• WRITTEN INSTRUCTION: Do not copy the pictures; transcribe all other material exactly.
▬▬▬▬▬▬
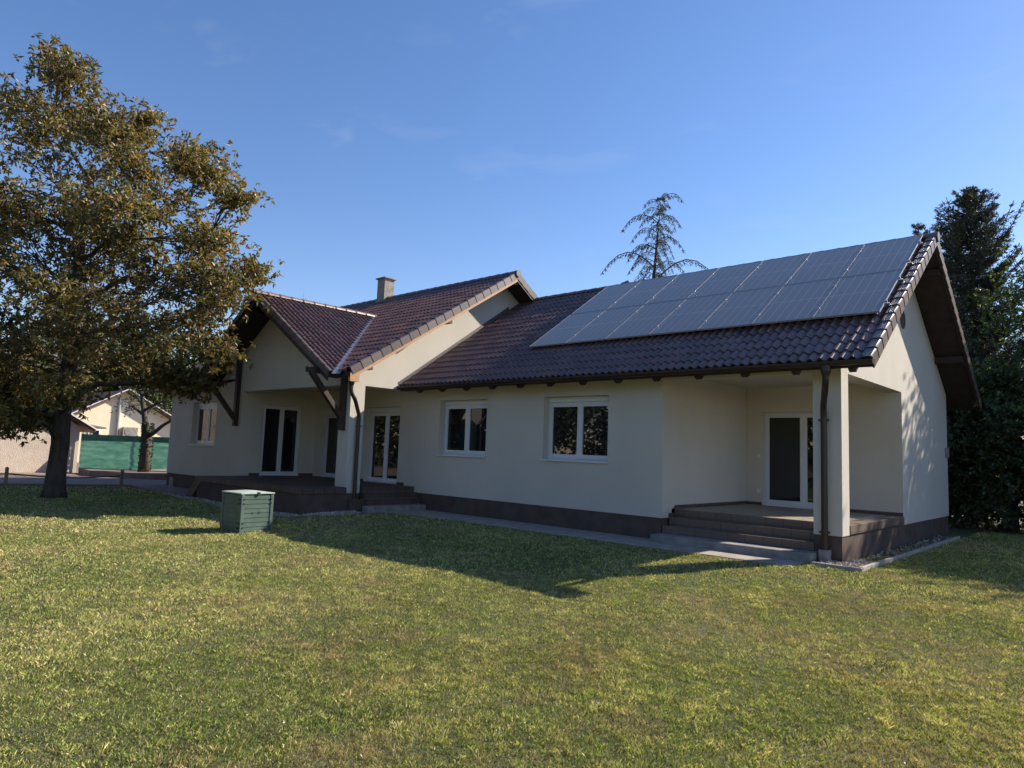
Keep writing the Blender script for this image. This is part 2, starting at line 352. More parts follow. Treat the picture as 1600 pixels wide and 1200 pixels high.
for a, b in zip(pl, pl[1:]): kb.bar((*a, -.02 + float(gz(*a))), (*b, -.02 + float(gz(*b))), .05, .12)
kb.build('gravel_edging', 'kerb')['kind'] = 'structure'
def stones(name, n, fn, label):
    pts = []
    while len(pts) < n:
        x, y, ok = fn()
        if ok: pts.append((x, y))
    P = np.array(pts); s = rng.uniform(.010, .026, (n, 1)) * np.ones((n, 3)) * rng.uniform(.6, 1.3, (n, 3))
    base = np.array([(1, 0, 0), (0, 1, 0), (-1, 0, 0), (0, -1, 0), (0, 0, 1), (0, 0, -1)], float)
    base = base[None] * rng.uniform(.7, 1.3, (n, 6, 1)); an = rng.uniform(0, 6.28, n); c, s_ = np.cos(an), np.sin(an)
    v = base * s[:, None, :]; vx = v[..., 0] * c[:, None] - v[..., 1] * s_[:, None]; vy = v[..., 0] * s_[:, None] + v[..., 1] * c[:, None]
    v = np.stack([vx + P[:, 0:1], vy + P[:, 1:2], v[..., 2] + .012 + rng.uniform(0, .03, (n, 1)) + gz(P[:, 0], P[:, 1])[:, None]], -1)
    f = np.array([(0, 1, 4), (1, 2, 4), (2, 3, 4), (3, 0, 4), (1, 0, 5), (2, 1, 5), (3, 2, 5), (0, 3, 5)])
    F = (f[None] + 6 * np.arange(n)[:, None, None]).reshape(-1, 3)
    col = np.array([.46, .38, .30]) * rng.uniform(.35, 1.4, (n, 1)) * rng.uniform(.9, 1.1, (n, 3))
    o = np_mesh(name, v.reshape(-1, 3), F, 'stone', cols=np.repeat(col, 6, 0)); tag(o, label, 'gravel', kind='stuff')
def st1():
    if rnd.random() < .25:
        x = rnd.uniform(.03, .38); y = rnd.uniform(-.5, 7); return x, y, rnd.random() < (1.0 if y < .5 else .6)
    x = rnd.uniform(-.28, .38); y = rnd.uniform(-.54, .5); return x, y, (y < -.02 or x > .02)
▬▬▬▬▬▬
• REPLY:
Keep writing the Blender script for this image. This is part 2, starting at line 352. More parts follow. Treat the picture as 1600 pixels wide and 1200 pixels high.
for a, b in zip(pl, pl[1:]): kb.bar((*a, -.02 + float(gz(*a))), (*b, -.02 + float(gz(*b))), .05, .12)
kb.build('gravel_edging', 'kerb')['kind'] = 'structure'
def stones(name, n, fn, label):
    pts = []
    while len(pts) < n:
        x, y, ok = fn()
        if ok: pts.append((x, y))
    P = np.array(pts); s = rng.uniform(.010, .026, (n, 1)) * np.ones((n, 3)) * rng.uniform(.6, 1.3, (n, 3))
    base = np.array([(1, 0, 0), (0, 1, 0), (-1, 0, 0), (0, -1, 0), (0, 0, 1), (0, 0, -1)], float)
    base = base[None] * rng.uniform(.7, 1.3, (n, 6, 1)); an = rng.uniform(0, 6.28, n); c, s_ = np.cos(an), np.sin(an)
    v = base * s[:, None, :]; vx = v[..., 0] * c[:, None] - v[..., 1] * s_[:, None]; vy = v[..., 0] * s_[:, None] + v[..., 1] * c[:, None]
    v = np.stack([vx + P[:, 0:1], vy + P[:, 1:2], v[..., 2] + .012 + rng.uniform(0, .03, (n, 1)) + gz(P[:, 0], P[:, 1])[:, None]], -1)
    f = np.array([(0, 1, 4), (1, 2, 4), (2, 3, 4), (3, 0, 4), (1, 0, 5), (2, 1, 5), (3, 2, 5), (0, 3, 5)])
    F = (f[None] + 6 * np.arange(n)[:, None, None]).reshape(-1, 3)
    col = np.array([.46, .38, .30]) * rng.uniform(.35, 1.4, (n, 1)) * rng.uniform(.9, 1.1, (n, 3))
    o = np_mesh(name, v.reshape(-1, 3), F, 'stone', cols=np.repeat(col, 6, 0)); tag(o, label, 'gravel', kind='stuff')
def st1():
    if rnd.random() < .25:
        x = rnd.uniform(.03, .38); y = rnd.uniform(-.5, 7); return x, y, rnd.random() < (1.0 if y < .5 else .6)
    x = rnd.uniform(-.28, .38); y = rnd.uniform(-.54, .5); return x, y, (y < -.02 or x > .02)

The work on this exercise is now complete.